What can this computer do?

I have a co-worker who wanted me to check out an old computer someone had given her mother. It used to belong to a now-defunct convenience store. I had to restore it to its original state using a “Wipe CD”.

Here’s the stats:

Compaq Deskpro
Windows NT 4.0 SP5 (build 1381)
300Mhz PII
64Mb memory
1.2 Gb hard drive
3.5" floppy drive
2 USB 1.1 ports

It appears to function properly.

The mother wants to give the computer to her granddaughter to play games. I’m not a gamer so I don’t know what level of games this thing can handle (I’m sure it can’t handle anything created in the last couple of years, at least). I also don’t know what kind of games the girl wants to play, either.

What say ye, computer geeks?

I can play games, but only those from around 1997-8 at the most recent. I notice it doesn’t have a cd-rom, though, so this might be difficult.


It does have a CDROM drive.

Also, the Windows NT is the Workstation version.

Maybe she can use it for web browsing and web games at places like Yahoo! games, games.com, PopCap, addictinggames.com, etc.

Beyond that… it depends on the game. You’ll probably need rather old games with low system requirements. You can check out the bargain bin at your local software store (the Fry’ses around here have a lot of old games for very cheap).

You might want to find a copy of Windows 98 to get some more game comaptibilty out of it. Windows NT doesn’t really work well with most games.

I’ll suggest this.
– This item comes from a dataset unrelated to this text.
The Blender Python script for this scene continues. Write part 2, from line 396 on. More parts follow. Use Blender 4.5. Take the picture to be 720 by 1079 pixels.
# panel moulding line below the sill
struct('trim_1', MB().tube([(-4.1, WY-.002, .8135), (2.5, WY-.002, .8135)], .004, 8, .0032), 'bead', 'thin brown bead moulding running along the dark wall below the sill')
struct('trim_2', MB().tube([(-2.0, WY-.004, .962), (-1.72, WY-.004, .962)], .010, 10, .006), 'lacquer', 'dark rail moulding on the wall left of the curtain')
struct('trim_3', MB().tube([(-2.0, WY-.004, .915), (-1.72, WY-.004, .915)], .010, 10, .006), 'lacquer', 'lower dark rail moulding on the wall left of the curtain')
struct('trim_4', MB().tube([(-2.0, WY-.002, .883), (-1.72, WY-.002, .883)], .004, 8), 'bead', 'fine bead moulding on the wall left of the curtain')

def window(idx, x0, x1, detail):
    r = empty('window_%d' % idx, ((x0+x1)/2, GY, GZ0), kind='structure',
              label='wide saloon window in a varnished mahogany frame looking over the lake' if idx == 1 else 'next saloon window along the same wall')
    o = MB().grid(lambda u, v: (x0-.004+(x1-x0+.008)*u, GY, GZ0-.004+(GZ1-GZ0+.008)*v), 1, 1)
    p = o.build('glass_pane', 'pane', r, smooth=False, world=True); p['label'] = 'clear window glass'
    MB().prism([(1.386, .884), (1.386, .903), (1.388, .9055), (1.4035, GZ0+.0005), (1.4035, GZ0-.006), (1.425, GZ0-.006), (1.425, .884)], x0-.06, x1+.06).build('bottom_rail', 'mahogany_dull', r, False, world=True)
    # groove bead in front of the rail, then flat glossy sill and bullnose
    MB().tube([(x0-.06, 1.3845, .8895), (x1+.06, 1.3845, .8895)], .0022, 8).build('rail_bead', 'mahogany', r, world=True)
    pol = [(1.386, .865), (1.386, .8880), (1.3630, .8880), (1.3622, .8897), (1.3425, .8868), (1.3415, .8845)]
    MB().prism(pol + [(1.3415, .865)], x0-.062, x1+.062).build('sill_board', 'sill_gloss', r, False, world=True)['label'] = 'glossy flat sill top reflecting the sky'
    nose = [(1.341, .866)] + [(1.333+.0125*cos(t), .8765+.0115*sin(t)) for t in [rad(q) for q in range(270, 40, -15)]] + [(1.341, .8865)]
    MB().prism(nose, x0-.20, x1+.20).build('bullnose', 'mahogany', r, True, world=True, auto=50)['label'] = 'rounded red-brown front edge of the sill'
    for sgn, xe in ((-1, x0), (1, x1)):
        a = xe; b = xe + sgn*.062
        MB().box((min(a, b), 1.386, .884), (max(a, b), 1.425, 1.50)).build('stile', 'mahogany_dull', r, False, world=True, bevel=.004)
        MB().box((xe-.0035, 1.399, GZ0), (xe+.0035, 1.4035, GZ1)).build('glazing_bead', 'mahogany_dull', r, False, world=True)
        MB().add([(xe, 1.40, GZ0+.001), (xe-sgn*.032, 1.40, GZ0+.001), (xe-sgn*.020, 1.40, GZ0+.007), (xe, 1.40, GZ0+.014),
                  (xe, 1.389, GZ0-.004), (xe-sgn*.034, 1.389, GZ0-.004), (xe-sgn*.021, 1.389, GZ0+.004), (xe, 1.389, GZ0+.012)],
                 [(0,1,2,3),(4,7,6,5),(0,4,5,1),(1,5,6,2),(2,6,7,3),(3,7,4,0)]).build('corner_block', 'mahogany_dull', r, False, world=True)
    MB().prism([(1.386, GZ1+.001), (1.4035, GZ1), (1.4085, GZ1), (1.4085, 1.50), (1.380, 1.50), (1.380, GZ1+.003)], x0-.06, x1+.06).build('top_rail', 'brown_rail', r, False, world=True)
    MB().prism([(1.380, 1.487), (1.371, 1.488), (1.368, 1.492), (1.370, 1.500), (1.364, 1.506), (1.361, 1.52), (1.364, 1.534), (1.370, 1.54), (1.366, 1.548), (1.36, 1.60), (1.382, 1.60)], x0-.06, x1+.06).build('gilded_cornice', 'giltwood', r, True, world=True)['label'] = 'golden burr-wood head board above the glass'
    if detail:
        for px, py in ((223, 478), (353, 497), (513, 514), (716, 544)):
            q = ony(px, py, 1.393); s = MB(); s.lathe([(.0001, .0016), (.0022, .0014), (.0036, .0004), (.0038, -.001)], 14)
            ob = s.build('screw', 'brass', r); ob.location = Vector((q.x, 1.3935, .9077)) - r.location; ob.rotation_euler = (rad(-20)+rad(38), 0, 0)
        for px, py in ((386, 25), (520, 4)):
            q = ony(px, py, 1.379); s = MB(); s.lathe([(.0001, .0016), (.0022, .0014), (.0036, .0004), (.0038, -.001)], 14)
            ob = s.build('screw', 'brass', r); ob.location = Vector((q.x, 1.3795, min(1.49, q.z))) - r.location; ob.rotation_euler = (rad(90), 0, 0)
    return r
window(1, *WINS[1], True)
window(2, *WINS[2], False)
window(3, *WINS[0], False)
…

Can NT 4.0 be upgraded or would it need a full install?

There’s a bunch of both versions on eBay real cheap.

That’s a great old machine for Win 98. The memory is a little light but that can be upgraded cheaply. You can play all the original Doom games, Heroes of Might and Magic, plenty of fun old games. There is nothing on the web that’ll choke that system so flash games are available.
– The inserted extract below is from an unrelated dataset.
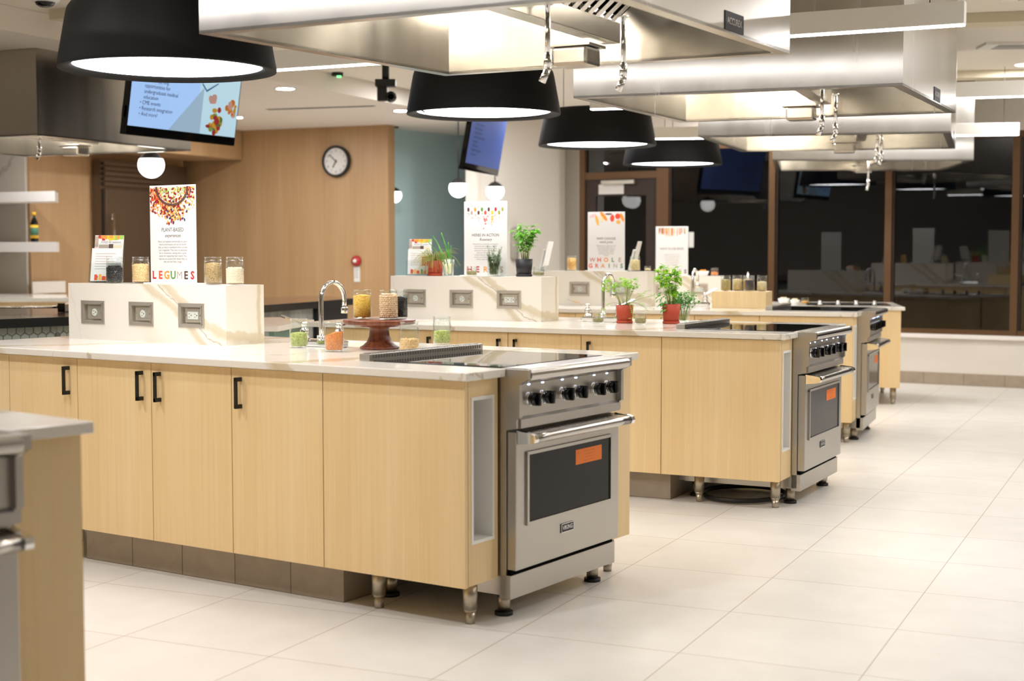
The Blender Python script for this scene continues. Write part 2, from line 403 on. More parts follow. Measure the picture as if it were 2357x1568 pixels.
# ------------------------------------------------------------------ islands: frames (u = towards the aisle, v = away from the camera)
FR = {0: (-1.839, 2.645, .690), 1: (-.16494, 5.02727, .58256), 2: (1.38100, 7.38848, .47201), 3: (2.36757, 9.99099, .36448), 4: (3.398, 12.573, .171)}
def IM(k, u=0, v=0, z=0, rz=0):
    ox, oy, yw = FR[k]; return T((ox, oy, 0)) @ RZ(-yw) @ T((u, v, z)) @ RZ(rz)
ISL = {0: 'cut-off island at the lower left', 1: 'nearest full island, the one with the LEGUMES sign', 2: 'second island, the one with the HERBS sign', 3: 'third island, the one with the WHOLE GRAINS sign', 4: 'farthest island, the one with the SPICES sign'}
SH = {0: 'cut-off island at lower left', 1: 'LEGUMES island', 2: 'HERBS island', 3: 'WHOLE GRAINS island', 4: 'SPICES island'}

# ------------------------------------------------------------------ room shell
def floor_mb():
    m = MB(); m.prism([(-14, -12), (22, -12), (22, 22), (-14, 22)], -.05, 0); return m
fl = struct('floor', floor_mb(), 'floor_tile'); fl.matrix_world = T((-.54824, 5.26442, 0)) @ RZ(-math.radians(24.79))
# texture origin has tile joints on its axes
def wallseg(m, p, q, z0, z1, th):
    p, q = Vector((p[0], p[1], 0)), Vector((q[0], q[1], 0)); d = (q-p).normalized(); n = Vector((-d.y, d.x, 0))*th
    poly = [(p.x, p.y), (q.x, q.y), (q.x+n.x, q.y+n.y), (p.x+n.x, p.y+n.y)]
    m.prism(poly, z0, z1); return m
CZ, SZ = 2.91, 2.75
struct('ceiling', MB().prism([(-9, -3.2), (10, -3.2), (10, 19.5), (-9, 19.5)], CZ, CZ+.1), 'ceiling_paint')
D24 = Vector((.4193, .9078, 0)); X24 = Vector((.9078, -.4193, 0))
S0 = Vector((-2.99, 9.76, 0)) - D24*6.5; S1 = Vector((-2.99, 9.76, 0)) + D24*9.6
so = struct('ceiling_soffit', MB().prism([(-8.9, S0.y+1.0), (S0.x, S0.y), (S1.x, S1.y), (-8.9, 19.4)], SZ, CZ-.002), ['ceiling_soffit'])
# drop beams across the main ceiling
for i, (p, q) in enumerate((((-3.0, 9.45), (0.2, 8.1)), ((1.6, 9.95), (4.4, 9.25)), ((2.0, 12.9), (5.4, 12.35)))):
    struct('trim_%d' % (i+1), wallseg(MB(), p, q, CZ-.065, CZ-.001, .22), 'fascia_paint')
# walls
C1 = (-4.905, 14.65); C2 = (-4.50, 15.5); C3 = (-3.86, 17.0)
E1 = (-1.374, 16.08); E2 = (-1.303, 16.23)
struct('wall_kitchenette', wallseg(MB(), (-8.4, 16.26), (-4.93, 14.661), 0, SZ, .12), 'marble_wall')
struct('wall_pantry', wallseg(MB(), (C1[0]+.012, C1[1]+.03), C3, 0, SZ, .12), 'oak_wall')
struct('wall_clock', wallseg(MB(), (-4.1, 17.30), E1, 0, SZ, .15), 'oak_wall')
struct('wall_teal', wallseg(MB(), (-1.50, 16.42), (-.30, 18.0), 0, SZ, .1), 'teal_wall')
struct('wall_white', wallseg(MB(), (-.395, 15.70), (.623, 17.0), 0, CZ, .14), 'wall_white')
struct('wall_pillar', wallseg(MB(), (.623, 17.0), (.765, 16.70), 0, CZ, .2), 'wall_grey')
struct('wall_behind_camera', wallseg(MB(), (9.5, -3.0), (-8.5, -3.0), 0, CZ, .1), 'wall_white')
struct('wall_left', wallseg(MB(), (-8.4, -3.0), (-8.4, 16.4), 0, CZ, .1), 'wall_white')
struct('wall_right', wallseg(MB(), (9.4, 11.6), (9.4, -3.0), 0, CZ, .1), 'wall_white')
# bulkhead over the refrigerator
bq = [Vector((-3.14, 16.85, 0)), Vector((-3.14, 16.85, 0))-D24*2.75]
struct('trim_bulkhead', MB().prism([(bq[1].x, bq[1].y), (bq[0].x, bq[0].y), (-3.8, 17.05), C2, (-4.82, 14.9)], 2.41, SZ-.001), 'oak_wall')
# window wall: origin W0, axis WD
W0 = Vector((.765, 16.69, 0)); WD = Vector((.8583, -.5132, 0)); WYAW = math.atan2(WD.y, WD.x)
WM = T(W0) @ RZ(WYAW)
struct('wall_window', MB().box((1.09, 0, .12), (9.2, .18, .47)).box((0, 0, 2.53), (9.2, .18, CZ)), 'wall_white').matrix_world = WM
struct('baseboard_window', MB().box((1.09, -.012, 0), (9.2, .18, .12)), 'base_tile').matrix_world = WM
struct('trim_sill', MB().box((1.10, -.05, .47), (9.2, .18, .51), .004), 'sill_white').matrix_world = WM
ms = [1.09, 2.34, 3.60, 4.86, 6.12, 7.38, 8.64]
for i in range(len(ms)-1):
    a, b_ = ms[i], ms[i+1]
    o = struct('window_%d' % (i+1), MB().box((a-.035, .02, .51), (a+.035, .12, 2.53)).box((a+.035, .03, .51), (b_-.035, .1, .56)).box((a+.035, .03, 2.47), (b_-.035, .1, 2.53)), 'bronze')
    o.matrix_world = WM
    part('mullion_gasket', MB().box((a+.035, .04, .56), (a+.06, .1, 2.47)), 'bronze_dark', o)
    part('pane', MB().box((a+.06, .062, .56), (b_-.035, .07, 2.47)), 'window_glass', o)
dr = struct('door_1', MB().box((.0, .02, 0), (.07, .12, 2.53)).box((.98, .02, 0), (1.055, .12, 2.53)).box((.07, .03, 2.17), (.98, .12, 2.25)), 'bronze'); dr.matrix_world = WM
part('door_leaf', MB().box((.07, .05, 0), (.20, .1, 2.17)).box((.84, .05, 0), (.98, .1, 2.17)).box((.2, .05, 0), (.84, .1, .28)).box((.2, .05, 1.98), (.84, .1, 2.17)), 'bronze_dark', dr)
part('door_glass', MB().box((.2, .07, .28), (.84, .078, 1.98)), 'window_glass', dr)
part('transom_pane', MB().box((.07, .07, 2.25), (.98, .078, 2.53)), 'window_glass', dr)
part('door_closer', MB().box((.30, -.02, 2.11), (.72, .05, 2.155), .006), 'zinc', dr)
tag(link('door_notice', MB().box((0, 0, 0), (.32, .004, .11)).mesh('door_notice', 'paper'), M=WM @ T((.24, .044, 2.0))), 'blank white notice strip stuck on the dark glazed door', 'sign')
tag(link('wall_notice', MB().box((0, 0, 0), (.06, .004, .17)).mesh('wall_notice', 'paper'), M=WM @ T((1.36, .057, 1.39))), 'small white paper taped to the dark window just right of the SPICES sign', 'sign')

# ------------------------------------------------------------------ generic details
def legmesh():
    m = MB(); m.cyl((0, 0, .052), (0, 0, .15), .026, .027, 28).cyl((0, 0, .042), (0, 0, .052), .020, .026, 28).cyl((0, 0, 0), (0, 0, .042), .0175, .020, 28); return m
def leg(parent, x, y, h=.15):
    o = link('leg', cached('cabinet_leg', legmesh, 'steel_leg'), parent, (x, y, 0)); o.scale = (1, 1, h/.15); return o
def handlemesh():
    m = MB(); m.box((-.006, -.034, 0), (.006, -.024, .122)).box((-.006, -.034, 0), (.006, 0, .016)).box((-.006, -.034, .106), (.006, 0, .122)); return m
ZB = .15
def cabinet(k, name, label, u0, u1, v0, v1, doors, zt, legs, dirv=-1, niche=False, group=None):
    """cabinet carcass with doors on the v0 side; doors = list of (ua, ub, handle_u or None)"""
    t = thing(name, label, 'cabinet', IM(k, u0, v0, 0), group)
    W_, Dp = u1-u0, v1-v0
    if not niche:
        part('carcass', MB().box((.0005, .02, ZB+.004), (W_-.0005, Dp, zt)), 'oak', t)
    else:
        nv0, nv1, nz0, nz1, dep = .036, .180, .302, .828, .26
        part('carcass', MB().box((.001, .0205, ZB+.004), (W_-dep, Dp, zt)).box((W_-dep, .0205, ZB+.004), (W_, nv0, zt)).box((W_-dep, nv1, ZB+.004), (W_, Dp, zt))
             .box((W_-dep, nv0, ZB+.004), (W_, nv1, nz0)).box((W_-dep, nv0, nz1), (W_, nv1, zt)), 'oak', t)
        e = .012
        part('niche_liner', MB().box((W_-dep+.001, nv0, nz0), (W_-dep+.006, nv1, nz1)).box((W_-dep, nv0, nz0), (W_+.003, nv0+e, nz1)).box((W_-dep, nv1-e, nz0), (W_+.003, nv1, nz1))
             .box((W_-dep, nv0+e, nz0), (W_+.003, nv1-e, nz0+e)).box((W_-dep, nv0+e, nz1-e), (W_+.003, nv1-e, nz1)), 'niche_white', t)
    if not niche: part('end_panel', MB().box((W_-.0005, 0.019, ZB), (W_+.0005, Dp, zt)), 'oak', t)
    for a, b_, hu in doors:
        d = part('door', MB().box((a-u0+.0015, 0, ZB), (b_-u0-.0015, .019, zt-.004), .0008), 'oak', t)
        if hu is not None:
            h = link('handle', cached('pull_handle', handlemesh, 'black_matte'), d, (hu-u0, 0, .73 if zt > .86 else .67))
    for x, y in legs: leg(t, x-u0, y-v0)
    return t

GLEG = 'steel legged oak base cabinets'
def outlet_plate(parent, x, z, gfci, deep=.0):
    """stainless recessed outlet box in the riser front (local y=0 is the front)"""
    w_, h_ = .165, .112
    o = part('outlet_box', MB().box((x, -.004, z), (x+w_, .0, z+.012)).box((x, -.004, z+h_-.012), (x+w_, .0, z+h_)).box((x, -.004, z+.012), (x+.012, .0, z+h_-.012)).box((x+w_-.012, -.004, z+.012), (x+w_, 0, z+h_-.012))
             .box((x+.014, -.006, z+.012), (x+.019, .024, z+h_-.012)).box((x+w_-.019, -.006, z+.012), (x+w_-.014, .024, z+h_-.012)).box((x+.014, -.006, z+.012), (x+w_-.014, .024, z+.017)).box((x+.014, -.006, z+h_-.017), (x+w_-.014, .024, z+h_-.012))
             .box((x+.012, .022, z+.012), (x+w_-.012, .026, z+h_-.012)).box((x+.030, .010, z+.024), (x+w_-.030, .022, z+h_-.024), .005), 'outlet_steel', parent)
    cx, cz = x+w_/2, z+h_/2
    if gfci: s_ = part('socket', MB().box((cx-.034, .007, cz-.018), (cx+.034, .010, cz+.018), .002), 'ivory_socket', o)
    else: s_ = part('socket', MB().cyl((cx, .010, cz), (cx, .007, cz), .018), 'ivory_socket', o)
    m = MB()
    for sx in ((-.018, .018) if gfci else (0,)):
        m.box((cx+sx-.007, .0064, cz+.005), (cx+sx-.001, .0071, cz+.0075)).box((cx+sx-.007, .0064, cz-.009), (cx+sx-.001, .0071, cz-.0065)).cyl((cx+sx+.008, .0071, cz), (cx+sx+.008, .0064, cz), .0028, seg=10)
    part('socket_slots', m, 'black_matte', s_)
    m = MB()
    for sx in (-.046, .046): m.cyl((cx+sx, .010, cz), (cx+sx, .0085, cz), .004, seg=12)
    part('screw', m, 'chrome', o)

def riser(k, u0, u1, zc, h=.27, sockets=(0, 0, 1)):
    t = thing('power_riser', 'veined white stone block with three recessed steel outlets on the ' + SH[k], 'backsplash', IM(k, u0, .58, zc), 'stone outlet risers on the worktops')
    W_ = u1-u0; ws = [.095, .43, .76]
    if W_ < .8: ws = ws[:2]
    w_, h_ = .165, .112; z0 = .075
    xs = [0]; 
    for x in ws: xs += [x, x+w_]
    xs.append(W_)
    # front skin with real openings
    m = MB(); zs = [0, z0, z0+h_, h]
    for i in range(len(xs)-1):
        for j in range(3):
            if i % 2 == 1 and j == 1: continue
            m.box((xs[i], 0, zs[j]), (xs[i+1], .04, zs[j+1]))
    m.box((0, .04, 0), (W_, .245, h))
    bmesh.ops.remove_doubles(m.bm, verts=m.bm.verts, dist=1e-5)
    part('stone_block', m, 'quartz_riser', t, fix=False)
    for i, x in enumerate(ws): outlet_plate(t, x, z0, sockets[i])
    return t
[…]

If I had that machine I’d put a tiny linux distro on it, maybe a usb camera, make it a security system or an art project. Old computers don’t slow down with age, they don’t burn oil, they just keep doing what they did when they were new. That machine probably sold for a grand back when it it was new, there’s got to be plenty of jobs still available for it.
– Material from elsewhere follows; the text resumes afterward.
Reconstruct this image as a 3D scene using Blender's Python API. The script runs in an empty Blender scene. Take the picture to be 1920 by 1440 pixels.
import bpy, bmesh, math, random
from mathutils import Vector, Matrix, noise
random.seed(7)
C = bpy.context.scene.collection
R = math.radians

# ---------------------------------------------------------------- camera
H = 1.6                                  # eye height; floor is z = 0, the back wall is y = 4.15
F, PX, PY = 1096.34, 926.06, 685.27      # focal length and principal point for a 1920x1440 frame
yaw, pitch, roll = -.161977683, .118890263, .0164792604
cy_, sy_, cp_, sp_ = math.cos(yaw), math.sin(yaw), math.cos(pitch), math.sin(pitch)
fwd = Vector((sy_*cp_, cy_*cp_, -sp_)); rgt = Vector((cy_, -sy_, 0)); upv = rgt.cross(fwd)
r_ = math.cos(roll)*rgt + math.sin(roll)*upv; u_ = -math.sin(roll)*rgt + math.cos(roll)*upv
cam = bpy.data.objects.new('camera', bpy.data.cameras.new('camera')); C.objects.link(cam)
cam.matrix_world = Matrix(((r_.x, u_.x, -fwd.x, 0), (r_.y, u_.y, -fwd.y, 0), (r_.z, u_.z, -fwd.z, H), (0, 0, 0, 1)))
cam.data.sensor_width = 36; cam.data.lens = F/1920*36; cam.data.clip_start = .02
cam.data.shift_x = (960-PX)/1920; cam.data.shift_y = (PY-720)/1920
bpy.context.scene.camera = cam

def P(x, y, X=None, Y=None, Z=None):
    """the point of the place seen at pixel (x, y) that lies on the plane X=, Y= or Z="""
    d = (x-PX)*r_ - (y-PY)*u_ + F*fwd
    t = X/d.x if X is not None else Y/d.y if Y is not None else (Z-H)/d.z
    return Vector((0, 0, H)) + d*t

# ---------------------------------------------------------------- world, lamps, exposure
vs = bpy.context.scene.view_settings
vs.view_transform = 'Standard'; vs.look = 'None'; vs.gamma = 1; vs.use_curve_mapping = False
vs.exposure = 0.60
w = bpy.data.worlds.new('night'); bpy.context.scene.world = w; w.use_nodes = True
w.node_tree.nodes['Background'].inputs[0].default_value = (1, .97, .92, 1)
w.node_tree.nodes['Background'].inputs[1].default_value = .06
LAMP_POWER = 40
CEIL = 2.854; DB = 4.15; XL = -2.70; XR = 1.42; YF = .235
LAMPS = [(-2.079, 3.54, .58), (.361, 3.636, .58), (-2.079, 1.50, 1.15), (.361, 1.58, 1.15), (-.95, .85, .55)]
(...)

surch for emulators and roms. I can recomend sites, but as Emulators are perfectly legal, while roms aren’t, I will not post them. Also, look for games that are no longer avalible commercialy, called abandonwares. Again, while such sites are highly ethical , taking down games when they get re-released, I don’t think I should link to them.

Full format and re-install. Win98 and WinNT use different file systems and have different development histories. Though I would suggest going to Win98 SE.

How old is the kid? There are lots of games that can be played on a system that old, where the only problem is getting a copy. Most are fairly cheap (see Master of Orion II, for example) and easy to find, while others, like Wing Commander: Kilrathi Saga routinely sell for $100 due to rarity and popularity. If the kid is fairly young, I’ve got some old SuperSolvers and other educational games that were designed for high-number versions of DOS, but aren’t hard to get running on Win98. I could probably part with them, as there is likely to be no demand for such things in my family for at least another decade, at which point we’re talking about 20+ years legacy software.

I’d up the RAM a bit and maybe the storage space as well. I’d say at least 128 MB for Win98 SE, perhaps 256, and a bigger hard drive. Remember, though, that the DOS-based Windows OSes have a size limit for hard drives. I would stick a 40 gig in there. That ought to be plenty of space and cheap. Also, upgrading the CD-ROM drive might not hurt. Get a 32x or something, depending on what’s already in there. You don’t need a really fast drive for most legacy games, but it was amazing what a difference it could make on games that spent a lot of time accessing the CD.

The girl is eleven. I have no idea what kind of games she likes.

I figured a hard drive & memory upgrade would be in order. Drives are cheap and plentiful on ebay as well.

I’ll suggest these upgrades. I figure about $100-125 should bring it up to snuff.

If you’re going to spend 100-125 dollars on this old machine i’d suggest you just splurge an extra few hundred and buy an entirely new system. It’d last much much longer.

If it were me, I would. I’ll suggest it to the woman, too.

I’ve got roughly the same system set up at my parents’ house. Its a Dell, PII 300MHz, 64Mb RAM. I put Win98SE on it and its run happily for years now. My mom uses it for web surfing and email and it runs an older version of AOL pretty well. It works great with the router I use there and gets lickety-split connection speeds.

I wish all my computers ran as well as this one.

I’ve got a PII-266 128MB laptop in my kitchen/dining/family area that we use for random web browsing. Also used for remote-desktopping to the music server and queuing play lists. It’s fine for that use, but I wouldn’t play games or run any app with serious CPU needs.